• _Task statement_: Write the data out again in full, with no departure from the original.

• _Material_:
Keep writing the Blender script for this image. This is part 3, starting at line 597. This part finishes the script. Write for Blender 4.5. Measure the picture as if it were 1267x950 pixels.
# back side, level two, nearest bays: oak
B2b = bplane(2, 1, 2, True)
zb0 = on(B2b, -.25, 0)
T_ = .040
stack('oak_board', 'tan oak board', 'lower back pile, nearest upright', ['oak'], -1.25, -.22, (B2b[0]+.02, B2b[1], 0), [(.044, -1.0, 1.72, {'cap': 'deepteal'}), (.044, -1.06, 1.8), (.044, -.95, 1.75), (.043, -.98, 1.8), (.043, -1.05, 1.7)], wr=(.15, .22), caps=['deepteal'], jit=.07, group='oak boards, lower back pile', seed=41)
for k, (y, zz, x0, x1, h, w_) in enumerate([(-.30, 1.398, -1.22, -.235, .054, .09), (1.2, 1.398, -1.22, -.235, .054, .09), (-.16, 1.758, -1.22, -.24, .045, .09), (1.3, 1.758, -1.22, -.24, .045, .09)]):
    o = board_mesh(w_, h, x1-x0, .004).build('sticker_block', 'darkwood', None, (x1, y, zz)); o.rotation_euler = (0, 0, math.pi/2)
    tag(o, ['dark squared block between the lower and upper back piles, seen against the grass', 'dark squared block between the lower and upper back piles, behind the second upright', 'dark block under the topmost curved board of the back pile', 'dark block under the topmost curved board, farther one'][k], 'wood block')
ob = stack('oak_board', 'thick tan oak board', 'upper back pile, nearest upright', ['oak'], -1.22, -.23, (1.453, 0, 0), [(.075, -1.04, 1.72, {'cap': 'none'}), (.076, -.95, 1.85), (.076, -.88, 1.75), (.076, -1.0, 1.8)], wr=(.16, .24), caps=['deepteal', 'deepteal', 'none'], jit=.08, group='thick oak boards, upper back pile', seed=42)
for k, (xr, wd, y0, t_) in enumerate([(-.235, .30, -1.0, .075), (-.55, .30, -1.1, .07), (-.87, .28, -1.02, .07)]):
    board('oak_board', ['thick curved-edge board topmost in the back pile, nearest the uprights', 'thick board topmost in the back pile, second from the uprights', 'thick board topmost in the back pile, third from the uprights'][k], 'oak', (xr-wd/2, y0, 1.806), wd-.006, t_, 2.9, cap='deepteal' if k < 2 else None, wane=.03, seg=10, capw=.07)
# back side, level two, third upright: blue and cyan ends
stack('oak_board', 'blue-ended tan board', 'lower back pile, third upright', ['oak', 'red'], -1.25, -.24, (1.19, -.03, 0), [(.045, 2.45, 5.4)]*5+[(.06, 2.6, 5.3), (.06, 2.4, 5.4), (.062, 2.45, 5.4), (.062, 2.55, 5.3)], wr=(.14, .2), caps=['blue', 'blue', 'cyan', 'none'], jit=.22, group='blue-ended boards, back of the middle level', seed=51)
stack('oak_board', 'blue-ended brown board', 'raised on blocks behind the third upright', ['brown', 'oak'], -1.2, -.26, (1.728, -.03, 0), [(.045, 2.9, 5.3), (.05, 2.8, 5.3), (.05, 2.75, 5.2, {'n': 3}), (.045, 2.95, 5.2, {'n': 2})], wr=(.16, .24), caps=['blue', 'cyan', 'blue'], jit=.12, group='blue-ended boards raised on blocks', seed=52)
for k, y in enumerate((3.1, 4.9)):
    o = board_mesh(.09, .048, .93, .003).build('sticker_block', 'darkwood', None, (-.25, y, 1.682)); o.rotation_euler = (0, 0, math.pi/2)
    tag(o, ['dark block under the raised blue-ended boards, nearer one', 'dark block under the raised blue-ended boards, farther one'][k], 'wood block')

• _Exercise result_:
Keep writing the Blender script for this image. This is part 3, starting at line 597. This part finishes the script. Write for Blender 4.5. Measure the picture as if it were 1267x950 pixels.
# back side, level two, nearest bays: oak
B2b = bplane(2, 1, 2, True)
zb0 = on(B2b, -.25, 0)
T_ = .040
stack('oak_board', 'tan oak board', 'lower back pile, nearest upright', ['oak'], -1.25, -.22, (B2b[0]+.02, B2b[1], 0), [(.044, -1.0, 1.72, {'cap': 'deepteal'}), (.044, -1.06, 1.8), (.044, -.95, 1.75), (.043, -.98, 1.8), (.043, -1.05, 1.7)], wr=(.15, .22), caps=['deepteal'], jit=.07, group='oak boards, lower back pile', seed=41)
for k, (y, zz, x0, x1, h, w_) in enumerate([(-.30, 1.398, -1.22, -.235, .054, .09), (1.2, 1.398, -1.22, -.235, .054, .09), (-.16, 1.758, -1.22, -.24, .045, .09), (1.3, 1.758, -1.22, -.24, .045, .09)]):
    o = board_mesh(w_, h, x1-x0, .004).build('sticker_block', 'darkwood', None, (x1, y, zz)); o.rotation_euler = (0, 0, math.pi/2)
    tag(o, ['dark squared block between the lower and upper back piles, seen against the grass', 'dark squared block between the lower and upper back piles, behind the second upright', 'dark block under the topmost curved board of the back pile', 'dark block under the topmost curved board, farther one'][k], 'wood block')
ob = stack('oak_board', 'thick tan oak board', 'upper back pile, nearest upright', ['oak'], -1.22, -.23, (1.453, 0, 0), [(.075, -1.04, 1.72, {'cap': 'none'}), (.076, -.95, 1.85), (.076, -.88, 1.75), (.076, -1.0, 1.8)], wr=(.16, .24), caps=['deepteal', 'deepteal', 'none'], jit=.08, group='thick oak boards, upper back pile', seed=42)
for k, (xr, wd, y0, t_) in enumerate([(-.235, .30, -1.0, .075), (-.55, .30, -1.1, .07), (-.87, .28, -1.02, .07)]):
    board('oak_board', ['thick curved-edge board topmost in the back pile, nearest the uprights', 'thick board topmost in the back pile, second from the uprights', 'thick board topmost in the back pile, third from the uprights'][k], 'oak', (xr-wd/2, y0, 1.806), wd-.006, t_, 2.9, cap='deepteal' if k < 2 else None, wane=.03, seg=10, capw=.07)
# back side, level two, third upright: blue and cyan ends
stack('oak_board', 'blue-ended tan board', 'lower back pile, third upright', ['oak', 'red'], -1.25, -.24, (1.19, -.03, 0), [(.045, 2.45, 5.4)]*5+[(.06, 2.6, 5.3), (.06, 2.4, 5.4), (.062, 2.45, 5.4), (.062, 2.55, 5.3)], wr=(.14, .2), caps=['blue', 'blue', 'cyan', 'none'], jit=.22, group='blue-ended boards, back of the middle level', seed=51)
stack('oak_board', 'blue-ended brown board', 'raised on blocks behind the third upright', ['brown', 'oak'], -1.2, -.26, (1.728, -.03, 0), [(.045, 2.9, 5.3), (.05, 2.8, 5.3), (.05, 2.75, 5.2, {'n': 3}), (.045, 2.95, 5.2, {'n': 2})], wr=(.16, .24), caps=['blue', 'cyan', 'blue'], jit=.12, group='blue-ended boards raised on blocks', seed=52)
for k, y in enumerate((3.1, 4.9)):
    o = board_mesh(.09, .048, .93, .003).build('sticker_block', 'darkwood', None, (-.25, y, 1.682)); o.rotation_euler = (0, 0, math.pi/2)
    tag(o, ['dark block under the raised blue-ended boards, nearer one', 'dark block under the raised blue-ended boards, farther one'][k], 'wood block')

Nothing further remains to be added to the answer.